**What is asked:**
Only the number is wanted: count the lines in the data with "from" in them.
* BEGIN *
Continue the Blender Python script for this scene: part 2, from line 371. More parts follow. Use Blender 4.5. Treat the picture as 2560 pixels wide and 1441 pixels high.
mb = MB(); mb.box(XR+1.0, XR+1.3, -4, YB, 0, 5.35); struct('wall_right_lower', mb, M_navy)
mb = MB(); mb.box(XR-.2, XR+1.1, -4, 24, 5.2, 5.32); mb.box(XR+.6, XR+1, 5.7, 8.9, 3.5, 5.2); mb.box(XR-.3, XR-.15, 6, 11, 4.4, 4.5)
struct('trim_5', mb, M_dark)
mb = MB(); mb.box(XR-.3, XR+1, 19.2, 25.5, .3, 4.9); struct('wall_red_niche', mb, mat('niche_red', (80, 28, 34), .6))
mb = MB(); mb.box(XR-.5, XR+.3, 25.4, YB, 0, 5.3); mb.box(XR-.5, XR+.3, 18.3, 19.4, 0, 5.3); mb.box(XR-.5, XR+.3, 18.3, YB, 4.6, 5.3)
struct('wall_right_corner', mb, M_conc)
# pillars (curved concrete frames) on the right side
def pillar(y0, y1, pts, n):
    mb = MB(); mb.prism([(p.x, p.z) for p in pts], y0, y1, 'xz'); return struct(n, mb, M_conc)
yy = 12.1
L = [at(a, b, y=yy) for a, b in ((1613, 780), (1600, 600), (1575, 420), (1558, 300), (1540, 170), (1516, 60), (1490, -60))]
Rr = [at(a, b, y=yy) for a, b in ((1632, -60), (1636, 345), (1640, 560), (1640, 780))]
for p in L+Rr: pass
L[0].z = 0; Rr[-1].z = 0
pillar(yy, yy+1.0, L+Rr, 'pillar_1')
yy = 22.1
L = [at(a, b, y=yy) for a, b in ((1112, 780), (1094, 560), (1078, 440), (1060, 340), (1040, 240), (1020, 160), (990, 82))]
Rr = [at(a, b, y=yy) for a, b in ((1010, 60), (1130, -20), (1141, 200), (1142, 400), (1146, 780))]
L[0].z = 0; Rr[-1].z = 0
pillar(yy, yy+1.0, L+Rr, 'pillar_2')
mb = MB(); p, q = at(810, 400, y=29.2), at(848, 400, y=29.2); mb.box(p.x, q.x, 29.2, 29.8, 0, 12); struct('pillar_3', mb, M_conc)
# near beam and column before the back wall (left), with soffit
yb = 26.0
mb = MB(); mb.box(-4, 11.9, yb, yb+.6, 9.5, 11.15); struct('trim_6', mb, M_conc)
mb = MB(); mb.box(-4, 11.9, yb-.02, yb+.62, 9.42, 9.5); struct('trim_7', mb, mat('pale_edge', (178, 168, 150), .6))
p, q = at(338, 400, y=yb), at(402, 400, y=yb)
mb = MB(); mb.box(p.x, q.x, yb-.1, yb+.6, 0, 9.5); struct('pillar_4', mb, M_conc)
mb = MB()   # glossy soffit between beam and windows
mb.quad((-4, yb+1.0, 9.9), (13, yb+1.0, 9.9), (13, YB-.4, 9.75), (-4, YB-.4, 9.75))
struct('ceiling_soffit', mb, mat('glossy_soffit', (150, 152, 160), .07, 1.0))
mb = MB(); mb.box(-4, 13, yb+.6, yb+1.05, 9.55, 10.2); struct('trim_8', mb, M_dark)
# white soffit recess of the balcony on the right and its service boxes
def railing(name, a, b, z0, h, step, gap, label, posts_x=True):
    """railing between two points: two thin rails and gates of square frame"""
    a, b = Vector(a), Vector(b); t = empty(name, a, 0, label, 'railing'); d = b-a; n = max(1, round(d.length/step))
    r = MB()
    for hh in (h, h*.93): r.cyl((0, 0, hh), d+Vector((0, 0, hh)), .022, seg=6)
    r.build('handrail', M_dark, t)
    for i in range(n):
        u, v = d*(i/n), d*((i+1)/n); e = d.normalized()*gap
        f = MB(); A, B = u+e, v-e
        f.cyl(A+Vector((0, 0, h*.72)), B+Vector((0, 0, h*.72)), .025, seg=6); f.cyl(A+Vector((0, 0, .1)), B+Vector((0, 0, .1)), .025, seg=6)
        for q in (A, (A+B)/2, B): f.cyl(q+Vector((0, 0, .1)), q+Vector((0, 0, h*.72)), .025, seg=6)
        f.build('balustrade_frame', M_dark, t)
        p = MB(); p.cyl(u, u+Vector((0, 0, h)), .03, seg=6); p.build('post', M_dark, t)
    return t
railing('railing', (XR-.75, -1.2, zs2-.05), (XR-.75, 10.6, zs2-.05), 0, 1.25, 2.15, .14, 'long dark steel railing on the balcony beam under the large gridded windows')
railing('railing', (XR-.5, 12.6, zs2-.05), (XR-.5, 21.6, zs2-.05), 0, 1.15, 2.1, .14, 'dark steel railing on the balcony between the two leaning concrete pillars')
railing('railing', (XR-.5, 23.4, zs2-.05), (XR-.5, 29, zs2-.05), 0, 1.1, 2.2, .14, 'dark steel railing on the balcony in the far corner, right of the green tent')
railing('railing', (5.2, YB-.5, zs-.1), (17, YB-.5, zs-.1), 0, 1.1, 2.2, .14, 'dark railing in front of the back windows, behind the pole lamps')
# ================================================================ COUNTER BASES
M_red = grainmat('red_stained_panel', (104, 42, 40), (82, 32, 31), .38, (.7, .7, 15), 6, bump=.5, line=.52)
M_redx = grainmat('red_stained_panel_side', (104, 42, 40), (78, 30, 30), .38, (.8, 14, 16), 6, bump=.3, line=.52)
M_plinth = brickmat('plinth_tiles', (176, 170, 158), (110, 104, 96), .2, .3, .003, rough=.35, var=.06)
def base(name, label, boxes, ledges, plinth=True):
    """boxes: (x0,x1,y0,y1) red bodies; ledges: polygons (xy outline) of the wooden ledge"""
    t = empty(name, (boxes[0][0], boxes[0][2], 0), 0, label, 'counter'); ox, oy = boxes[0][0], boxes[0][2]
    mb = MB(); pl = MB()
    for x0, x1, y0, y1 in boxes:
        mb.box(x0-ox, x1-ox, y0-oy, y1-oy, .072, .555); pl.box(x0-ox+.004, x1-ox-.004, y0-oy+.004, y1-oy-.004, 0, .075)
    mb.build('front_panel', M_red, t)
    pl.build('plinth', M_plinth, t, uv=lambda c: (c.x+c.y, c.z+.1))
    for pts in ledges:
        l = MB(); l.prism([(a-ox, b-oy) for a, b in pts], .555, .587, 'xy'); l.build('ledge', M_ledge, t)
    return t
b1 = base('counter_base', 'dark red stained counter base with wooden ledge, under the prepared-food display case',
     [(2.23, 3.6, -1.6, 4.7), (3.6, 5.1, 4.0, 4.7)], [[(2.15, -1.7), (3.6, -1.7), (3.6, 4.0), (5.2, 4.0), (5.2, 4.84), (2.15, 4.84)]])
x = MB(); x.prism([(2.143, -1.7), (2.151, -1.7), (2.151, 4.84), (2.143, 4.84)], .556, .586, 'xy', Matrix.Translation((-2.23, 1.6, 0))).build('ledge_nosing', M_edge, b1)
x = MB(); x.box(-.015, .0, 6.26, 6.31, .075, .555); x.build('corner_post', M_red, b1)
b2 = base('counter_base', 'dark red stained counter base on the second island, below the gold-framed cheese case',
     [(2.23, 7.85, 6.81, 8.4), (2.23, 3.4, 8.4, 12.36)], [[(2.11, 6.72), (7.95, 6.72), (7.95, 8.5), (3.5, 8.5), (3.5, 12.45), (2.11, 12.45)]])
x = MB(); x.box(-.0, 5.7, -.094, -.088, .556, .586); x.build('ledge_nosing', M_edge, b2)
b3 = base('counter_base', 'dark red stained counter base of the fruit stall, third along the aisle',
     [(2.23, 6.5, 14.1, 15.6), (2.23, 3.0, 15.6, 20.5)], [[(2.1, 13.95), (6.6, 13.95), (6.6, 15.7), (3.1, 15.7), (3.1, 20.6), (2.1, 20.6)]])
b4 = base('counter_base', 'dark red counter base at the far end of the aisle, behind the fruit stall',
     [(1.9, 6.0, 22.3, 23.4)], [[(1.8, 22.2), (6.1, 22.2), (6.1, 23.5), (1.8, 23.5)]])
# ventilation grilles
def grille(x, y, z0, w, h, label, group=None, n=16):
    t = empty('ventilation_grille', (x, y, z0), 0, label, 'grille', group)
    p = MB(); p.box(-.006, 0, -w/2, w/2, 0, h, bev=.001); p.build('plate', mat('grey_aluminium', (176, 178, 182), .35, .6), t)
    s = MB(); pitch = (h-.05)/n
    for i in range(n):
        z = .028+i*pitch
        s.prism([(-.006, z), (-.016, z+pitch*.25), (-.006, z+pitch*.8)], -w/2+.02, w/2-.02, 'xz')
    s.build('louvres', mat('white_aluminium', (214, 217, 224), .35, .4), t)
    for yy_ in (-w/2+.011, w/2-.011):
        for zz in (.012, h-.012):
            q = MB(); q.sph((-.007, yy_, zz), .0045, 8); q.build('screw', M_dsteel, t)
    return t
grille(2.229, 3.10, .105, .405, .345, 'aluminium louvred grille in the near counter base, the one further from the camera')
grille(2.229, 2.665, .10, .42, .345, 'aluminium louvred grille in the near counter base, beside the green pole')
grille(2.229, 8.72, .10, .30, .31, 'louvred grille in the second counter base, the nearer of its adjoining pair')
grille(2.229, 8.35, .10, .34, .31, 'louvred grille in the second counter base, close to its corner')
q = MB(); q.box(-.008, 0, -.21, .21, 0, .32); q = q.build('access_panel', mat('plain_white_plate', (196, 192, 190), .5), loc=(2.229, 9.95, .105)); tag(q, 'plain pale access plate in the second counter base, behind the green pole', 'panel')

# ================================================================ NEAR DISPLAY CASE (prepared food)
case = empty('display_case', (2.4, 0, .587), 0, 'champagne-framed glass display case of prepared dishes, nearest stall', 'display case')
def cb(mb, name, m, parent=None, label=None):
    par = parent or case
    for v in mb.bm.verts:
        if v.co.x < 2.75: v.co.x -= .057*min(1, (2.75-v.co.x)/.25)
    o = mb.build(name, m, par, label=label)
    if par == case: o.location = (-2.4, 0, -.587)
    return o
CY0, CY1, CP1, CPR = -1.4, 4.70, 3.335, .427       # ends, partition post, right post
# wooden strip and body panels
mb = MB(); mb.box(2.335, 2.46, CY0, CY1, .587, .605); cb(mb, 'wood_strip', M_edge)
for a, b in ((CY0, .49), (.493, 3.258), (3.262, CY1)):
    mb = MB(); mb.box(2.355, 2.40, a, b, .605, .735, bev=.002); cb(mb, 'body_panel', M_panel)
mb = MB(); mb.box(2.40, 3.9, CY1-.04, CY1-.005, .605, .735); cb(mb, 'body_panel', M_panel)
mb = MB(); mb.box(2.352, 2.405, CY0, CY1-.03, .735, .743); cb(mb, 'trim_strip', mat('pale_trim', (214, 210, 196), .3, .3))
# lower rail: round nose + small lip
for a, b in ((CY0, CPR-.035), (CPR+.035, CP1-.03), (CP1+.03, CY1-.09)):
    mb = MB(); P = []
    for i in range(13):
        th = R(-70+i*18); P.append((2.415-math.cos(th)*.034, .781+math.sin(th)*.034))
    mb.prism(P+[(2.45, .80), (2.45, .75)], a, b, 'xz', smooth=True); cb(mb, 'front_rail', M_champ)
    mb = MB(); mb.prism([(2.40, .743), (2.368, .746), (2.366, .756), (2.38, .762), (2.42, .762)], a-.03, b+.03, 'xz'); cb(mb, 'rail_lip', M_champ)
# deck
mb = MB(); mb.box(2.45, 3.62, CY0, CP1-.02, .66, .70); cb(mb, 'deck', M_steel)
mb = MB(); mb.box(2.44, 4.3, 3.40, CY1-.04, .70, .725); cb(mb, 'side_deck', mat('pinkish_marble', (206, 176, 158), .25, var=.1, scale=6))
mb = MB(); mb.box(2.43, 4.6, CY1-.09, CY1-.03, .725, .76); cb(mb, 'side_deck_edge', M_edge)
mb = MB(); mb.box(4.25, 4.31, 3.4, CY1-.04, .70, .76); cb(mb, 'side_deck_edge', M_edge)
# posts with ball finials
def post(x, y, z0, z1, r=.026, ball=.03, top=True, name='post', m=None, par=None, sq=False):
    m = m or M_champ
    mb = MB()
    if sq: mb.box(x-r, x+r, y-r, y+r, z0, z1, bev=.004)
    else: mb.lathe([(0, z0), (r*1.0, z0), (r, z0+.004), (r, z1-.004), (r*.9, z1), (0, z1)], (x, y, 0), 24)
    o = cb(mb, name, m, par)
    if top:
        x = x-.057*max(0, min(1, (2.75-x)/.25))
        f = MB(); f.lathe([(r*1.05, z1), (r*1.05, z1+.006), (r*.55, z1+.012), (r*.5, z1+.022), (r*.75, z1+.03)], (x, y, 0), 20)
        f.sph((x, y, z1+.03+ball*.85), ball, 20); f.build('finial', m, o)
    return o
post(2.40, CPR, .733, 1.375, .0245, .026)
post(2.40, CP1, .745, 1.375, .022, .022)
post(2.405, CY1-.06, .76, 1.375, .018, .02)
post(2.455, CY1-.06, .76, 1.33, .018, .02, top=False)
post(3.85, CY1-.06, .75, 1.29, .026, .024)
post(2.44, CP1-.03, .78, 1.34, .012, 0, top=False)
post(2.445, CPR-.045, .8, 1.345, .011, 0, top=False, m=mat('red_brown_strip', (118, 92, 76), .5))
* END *
**Correct result:**
2